┌─ DATA SHOWN

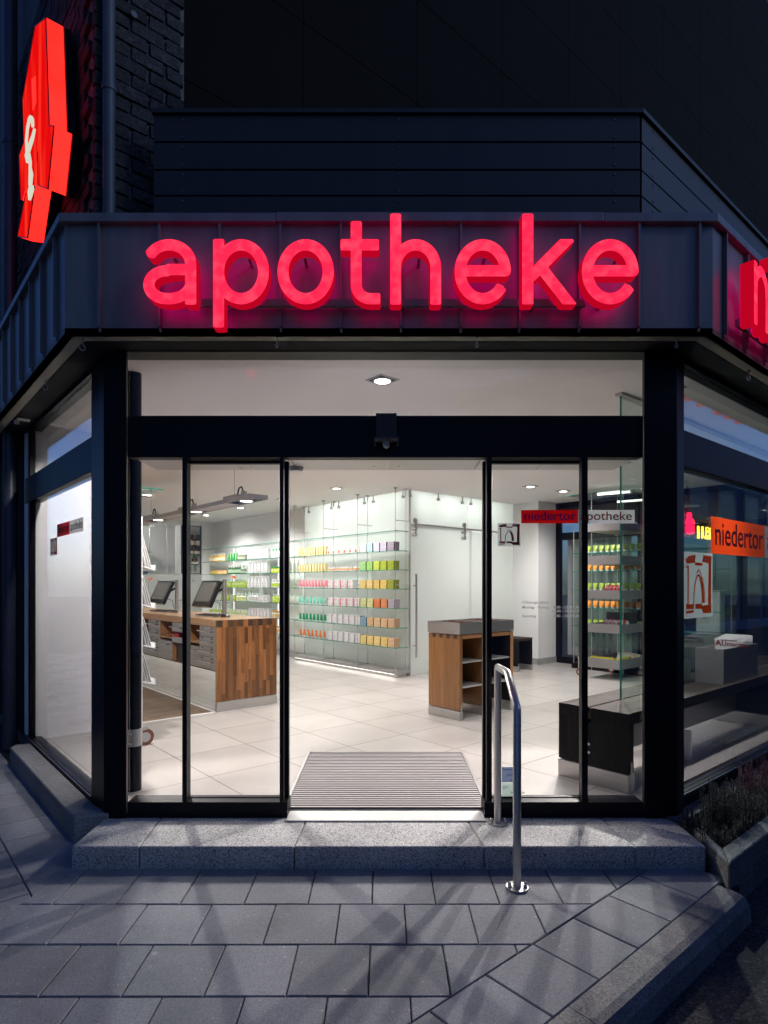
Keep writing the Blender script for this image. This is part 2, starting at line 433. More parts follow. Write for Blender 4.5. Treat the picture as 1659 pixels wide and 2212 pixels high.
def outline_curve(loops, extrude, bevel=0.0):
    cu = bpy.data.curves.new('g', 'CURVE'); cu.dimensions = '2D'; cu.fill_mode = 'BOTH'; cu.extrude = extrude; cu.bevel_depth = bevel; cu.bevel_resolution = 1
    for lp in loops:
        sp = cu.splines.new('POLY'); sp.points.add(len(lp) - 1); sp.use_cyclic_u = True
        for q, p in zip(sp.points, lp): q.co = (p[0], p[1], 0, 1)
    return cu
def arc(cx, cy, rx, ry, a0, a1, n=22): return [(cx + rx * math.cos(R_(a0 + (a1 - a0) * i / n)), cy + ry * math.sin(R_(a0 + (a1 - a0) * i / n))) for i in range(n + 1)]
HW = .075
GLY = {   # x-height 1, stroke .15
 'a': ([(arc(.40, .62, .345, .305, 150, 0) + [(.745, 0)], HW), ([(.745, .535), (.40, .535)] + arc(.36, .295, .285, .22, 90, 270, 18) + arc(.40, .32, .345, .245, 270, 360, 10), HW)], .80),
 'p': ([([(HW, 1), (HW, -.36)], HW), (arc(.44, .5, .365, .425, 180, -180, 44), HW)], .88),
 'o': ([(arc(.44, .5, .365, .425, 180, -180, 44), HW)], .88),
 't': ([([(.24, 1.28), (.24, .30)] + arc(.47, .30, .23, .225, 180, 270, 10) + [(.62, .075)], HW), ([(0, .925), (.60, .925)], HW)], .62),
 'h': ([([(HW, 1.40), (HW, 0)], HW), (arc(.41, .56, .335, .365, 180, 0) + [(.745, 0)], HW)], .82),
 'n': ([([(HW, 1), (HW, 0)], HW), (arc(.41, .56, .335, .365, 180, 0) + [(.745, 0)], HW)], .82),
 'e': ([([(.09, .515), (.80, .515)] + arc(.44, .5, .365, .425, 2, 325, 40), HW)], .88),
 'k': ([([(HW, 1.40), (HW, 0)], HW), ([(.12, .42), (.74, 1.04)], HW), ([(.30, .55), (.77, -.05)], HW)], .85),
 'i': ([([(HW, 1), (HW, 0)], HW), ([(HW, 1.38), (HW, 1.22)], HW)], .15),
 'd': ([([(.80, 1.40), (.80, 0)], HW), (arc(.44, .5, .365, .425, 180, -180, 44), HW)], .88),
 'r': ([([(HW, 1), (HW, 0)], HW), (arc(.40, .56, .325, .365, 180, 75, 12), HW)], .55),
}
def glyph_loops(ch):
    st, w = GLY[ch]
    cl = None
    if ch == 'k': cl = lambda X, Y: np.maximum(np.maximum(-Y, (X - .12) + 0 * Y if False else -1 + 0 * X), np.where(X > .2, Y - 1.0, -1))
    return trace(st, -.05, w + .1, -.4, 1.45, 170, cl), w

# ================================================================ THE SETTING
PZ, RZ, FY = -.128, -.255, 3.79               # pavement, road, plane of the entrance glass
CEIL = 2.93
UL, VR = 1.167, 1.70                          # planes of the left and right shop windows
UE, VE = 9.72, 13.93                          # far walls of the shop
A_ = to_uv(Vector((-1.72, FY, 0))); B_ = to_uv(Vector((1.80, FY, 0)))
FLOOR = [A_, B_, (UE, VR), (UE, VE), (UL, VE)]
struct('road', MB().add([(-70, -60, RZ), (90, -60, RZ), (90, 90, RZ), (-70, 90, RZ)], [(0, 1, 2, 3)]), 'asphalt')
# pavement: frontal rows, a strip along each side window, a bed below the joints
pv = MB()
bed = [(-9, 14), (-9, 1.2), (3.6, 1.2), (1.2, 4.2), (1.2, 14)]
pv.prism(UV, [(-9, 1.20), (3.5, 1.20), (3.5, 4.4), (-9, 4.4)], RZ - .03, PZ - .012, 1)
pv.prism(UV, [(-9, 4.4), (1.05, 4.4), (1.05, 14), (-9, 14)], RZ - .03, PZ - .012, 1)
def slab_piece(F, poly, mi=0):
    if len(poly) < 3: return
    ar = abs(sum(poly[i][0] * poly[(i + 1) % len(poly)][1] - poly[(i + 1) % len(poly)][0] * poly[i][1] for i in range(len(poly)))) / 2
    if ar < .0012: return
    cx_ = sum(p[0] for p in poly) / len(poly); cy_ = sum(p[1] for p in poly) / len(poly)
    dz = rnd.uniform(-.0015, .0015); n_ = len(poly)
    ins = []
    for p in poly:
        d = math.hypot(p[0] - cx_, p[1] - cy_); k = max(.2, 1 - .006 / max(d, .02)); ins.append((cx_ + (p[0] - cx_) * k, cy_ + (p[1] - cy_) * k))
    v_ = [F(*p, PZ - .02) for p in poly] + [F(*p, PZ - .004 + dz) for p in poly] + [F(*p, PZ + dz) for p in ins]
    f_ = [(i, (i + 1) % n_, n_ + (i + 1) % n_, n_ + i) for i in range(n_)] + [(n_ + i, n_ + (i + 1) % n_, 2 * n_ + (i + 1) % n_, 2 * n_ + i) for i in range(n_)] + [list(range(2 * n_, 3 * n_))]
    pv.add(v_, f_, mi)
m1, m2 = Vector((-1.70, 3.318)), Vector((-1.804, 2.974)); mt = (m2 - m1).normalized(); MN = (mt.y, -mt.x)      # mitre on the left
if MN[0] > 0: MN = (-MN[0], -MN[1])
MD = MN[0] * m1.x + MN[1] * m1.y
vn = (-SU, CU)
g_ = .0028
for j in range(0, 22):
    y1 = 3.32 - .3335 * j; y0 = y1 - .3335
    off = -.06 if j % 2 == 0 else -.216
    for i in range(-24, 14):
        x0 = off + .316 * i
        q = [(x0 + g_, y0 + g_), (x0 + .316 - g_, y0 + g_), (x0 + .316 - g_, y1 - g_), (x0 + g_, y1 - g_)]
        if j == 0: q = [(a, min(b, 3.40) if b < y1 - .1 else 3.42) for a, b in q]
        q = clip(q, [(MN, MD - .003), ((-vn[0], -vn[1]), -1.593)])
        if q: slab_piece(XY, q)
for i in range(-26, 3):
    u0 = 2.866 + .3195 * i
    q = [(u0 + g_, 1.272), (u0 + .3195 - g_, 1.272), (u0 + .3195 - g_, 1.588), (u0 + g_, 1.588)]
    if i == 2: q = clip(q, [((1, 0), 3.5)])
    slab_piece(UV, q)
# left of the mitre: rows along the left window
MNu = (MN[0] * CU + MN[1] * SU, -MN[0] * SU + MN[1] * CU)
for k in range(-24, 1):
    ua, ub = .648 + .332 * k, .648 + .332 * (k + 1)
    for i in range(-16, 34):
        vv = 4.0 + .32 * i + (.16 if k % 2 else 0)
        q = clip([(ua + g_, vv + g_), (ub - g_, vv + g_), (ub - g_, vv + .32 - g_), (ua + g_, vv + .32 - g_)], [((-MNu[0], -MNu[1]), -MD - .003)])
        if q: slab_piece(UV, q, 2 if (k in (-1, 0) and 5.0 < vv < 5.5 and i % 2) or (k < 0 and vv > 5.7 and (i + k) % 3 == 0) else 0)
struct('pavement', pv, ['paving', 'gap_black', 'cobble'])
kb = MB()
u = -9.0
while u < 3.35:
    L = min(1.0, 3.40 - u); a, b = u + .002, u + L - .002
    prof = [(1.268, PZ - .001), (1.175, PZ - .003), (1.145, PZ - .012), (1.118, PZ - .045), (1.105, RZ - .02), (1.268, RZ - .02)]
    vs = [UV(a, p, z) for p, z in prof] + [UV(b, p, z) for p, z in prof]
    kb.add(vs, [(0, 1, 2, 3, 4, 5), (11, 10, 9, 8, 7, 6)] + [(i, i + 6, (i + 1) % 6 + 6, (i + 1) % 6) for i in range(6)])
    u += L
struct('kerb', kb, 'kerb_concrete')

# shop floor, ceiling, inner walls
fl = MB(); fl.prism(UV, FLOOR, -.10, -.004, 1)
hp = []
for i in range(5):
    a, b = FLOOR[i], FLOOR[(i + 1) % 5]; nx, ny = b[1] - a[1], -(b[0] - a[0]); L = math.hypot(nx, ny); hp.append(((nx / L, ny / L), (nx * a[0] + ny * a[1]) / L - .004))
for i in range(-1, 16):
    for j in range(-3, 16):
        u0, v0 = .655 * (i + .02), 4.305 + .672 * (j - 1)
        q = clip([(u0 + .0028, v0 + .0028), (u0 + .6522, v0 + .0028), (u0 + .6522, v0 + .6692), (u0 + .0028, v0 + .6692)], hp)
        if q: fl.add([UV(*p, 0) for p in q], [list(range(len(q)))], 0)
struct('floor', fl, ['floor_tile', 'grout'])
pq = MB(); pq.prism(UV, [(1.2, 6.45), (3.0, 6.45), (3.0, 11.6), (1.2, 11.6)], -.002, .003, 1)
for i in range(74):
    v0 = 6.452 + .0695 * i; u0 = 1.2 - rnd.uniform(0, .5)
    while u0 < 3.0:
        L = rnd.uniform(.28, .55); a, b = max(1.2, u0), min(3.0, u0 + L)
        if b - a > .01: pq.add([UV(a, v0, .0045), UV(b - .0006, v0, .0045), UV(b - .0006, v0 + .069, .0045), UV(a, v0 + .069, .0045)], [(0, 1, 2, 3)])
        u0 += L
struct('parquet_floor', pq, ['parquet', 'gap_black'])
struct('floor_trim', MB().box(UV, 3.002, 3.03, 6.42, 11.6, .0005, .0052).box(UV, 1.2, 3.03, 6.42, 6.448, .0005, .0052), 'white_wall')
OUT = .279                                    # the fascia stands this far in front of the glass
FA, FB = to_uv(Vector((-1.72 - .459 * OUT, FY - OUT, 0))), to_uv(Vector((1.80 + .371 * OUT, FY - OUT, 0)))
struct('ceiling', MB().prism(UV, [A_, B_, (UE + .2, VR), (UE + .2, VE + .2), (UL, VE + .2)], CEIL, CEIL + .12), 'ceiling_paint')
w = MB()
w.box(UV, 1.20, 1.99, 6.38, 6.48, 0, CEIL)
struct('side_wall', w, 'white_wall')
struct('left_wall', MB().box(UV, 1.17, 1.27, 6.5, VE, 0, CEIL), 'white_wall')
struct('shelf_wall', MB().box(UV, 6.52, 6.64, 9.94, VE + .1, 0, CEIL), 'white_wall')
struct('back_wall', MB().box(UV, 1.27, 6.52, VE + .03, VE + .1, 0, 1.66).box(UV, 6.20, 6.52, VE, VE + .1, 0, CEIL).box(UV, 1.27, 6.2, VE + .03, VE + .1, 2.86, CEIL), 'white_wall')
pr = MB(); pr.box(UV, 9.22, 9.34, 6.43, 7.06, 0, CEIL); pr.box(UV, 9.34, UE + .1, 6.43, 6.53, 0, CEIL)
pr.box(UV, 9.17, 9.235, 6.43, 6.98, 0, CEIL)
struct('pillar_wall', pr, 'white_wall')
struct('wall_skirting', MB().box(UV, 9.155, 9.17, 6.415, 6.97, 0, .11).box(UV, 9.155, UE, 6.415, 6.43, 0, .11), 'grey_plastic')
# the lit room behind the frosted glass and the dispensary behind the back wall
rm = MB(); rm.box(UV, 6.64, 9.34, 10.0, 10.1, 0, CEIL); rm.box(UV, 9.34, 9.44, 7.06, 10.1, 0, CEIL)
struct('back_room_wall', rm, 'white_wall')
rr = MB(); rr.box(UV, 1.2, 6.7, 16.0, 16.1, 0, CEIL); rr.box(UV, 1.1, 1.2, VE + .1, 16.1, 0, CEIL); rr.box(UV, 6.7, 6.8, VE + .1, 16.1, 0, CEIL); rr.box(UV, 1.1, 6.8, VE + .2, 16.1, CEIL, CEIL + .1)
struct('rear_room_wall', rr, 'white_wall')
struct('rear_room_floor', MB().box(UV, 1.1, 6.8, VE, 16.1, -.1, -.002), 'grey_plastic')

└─

## WORK INSTRUCTIONS
Emit the lines of the material exactly, from its first line to the line containing "return trace(st, -.05, w", inclusive; leave every picture out.

## RESPONSE TO THIS TASK
Keep writing the Blender script for this image. This is part 2, starting at line 433. More parts follow. Write for Blender 4.5. Treat the picture as 1659 pixels wide and 2212 pixels high.
def outline_curve(loops, extrude, bevel=0.0):
    cu = bpy.data.curves.new('g', 'CURVE'); cu.dimensions = '2D'; cu.fill_mode = 'BOTH'; cu.extrude = extrude; cu.bevel_depth = bevel; cu.bevel_resolution = 1
    for lp in loops:
        sp = cu.splines.new('POLY'); sp.points.add(len(lp) - 1); sp.use_cyclic_u = True
        for q, p in zip(sp.points, lp): q.co = (p[0], p[1], 0, 1)
    return cu
def arc(cx, cy, rx, ry, a0, a1, n=22): return [(cx + rx * math.cos(R_(a0 + (a1 - a0) * i / n)), cy + ry * math.sin(R_(a0 + (a1 - a0) * i / n))) for i in range(n + 1)]
HW = .075
GLY = {   # x-height 1, stroke .15
 'a': ([(arc(.40, .62, .345, .305, 150, 0) + [(.745, 0)], HW), ([(.745, .535), (.40, .535)] + arc(.36, .295, .285, .22, 90, 270, 18) + arc(.40, .32, .345, .245, 270, 360, 10), HW)], .80),
 'p': ([([(HW, 1), (HW, -.36)], HW), (arc(.44, .5, .365, .425, 180, -180, 44), HW)], .88),
 'o': ([(arc(.44, .5, .365, .425, 180, -180, 44), HW)], .88),
 't': ([([(.24, 1.28), (.24, .30)] + arc(.47, .30, .23, .225, 180, 270, 10) + [(.62, .075)], HW), ([(0, .925), (.60, .925)], HW)], .62),
 'h': ([([(HW, 1.40), (HW, 0)], HW), (arc(.41, .56, .335, .365, 180, 0) + [(.745, 0)], HW)], .82),
 'n': ([([(HW, 1), (HW, 0)], HW), (arc(.41, .56, .335, .365, 180, 0) + [(.745, 0)], HW)], .82),
 'e': ([([(.09, .515), (.80, .515)] + arc(.44, .5, .365, .425, 2, 325, 40), HW)], .88),
 'k': ([([(HW, 1.40), (HW, 0)], HW), ([(.12, .42), (.74, 1.04)], HW), ([(.30, .55), (.77, -.05)], HW)], .85),
 'i': ([([(HW, 1), (HW, 0)], HW), ([(HW, 1.38), (HW, 1.22)], HW)], .15),
 'd': ([([(.80, 1.40), (.80, 0)], HW), (arc(.44, .5, .365, .425, 180, -180, 44), HW)], .88),
 'r': ([([(HW, 1), (HW, 0)], HW), (arc(.40, .56, .325, .365, 180, 75, 12), HW)], .55),
}
def glyph_loops(ch):
    st, w = GLY[ch]
    cl = None
    if ch == 'k': cl = lambda X, Y: np.maximum(np.maximum(-Y, (X - .12) + 0 * Y if False else -1 + 0 * X), np.where(X > .2, Y - 1.0, -1))
    return trace(st, -.05, w + .1, -.4, 1.45, 170, cl), w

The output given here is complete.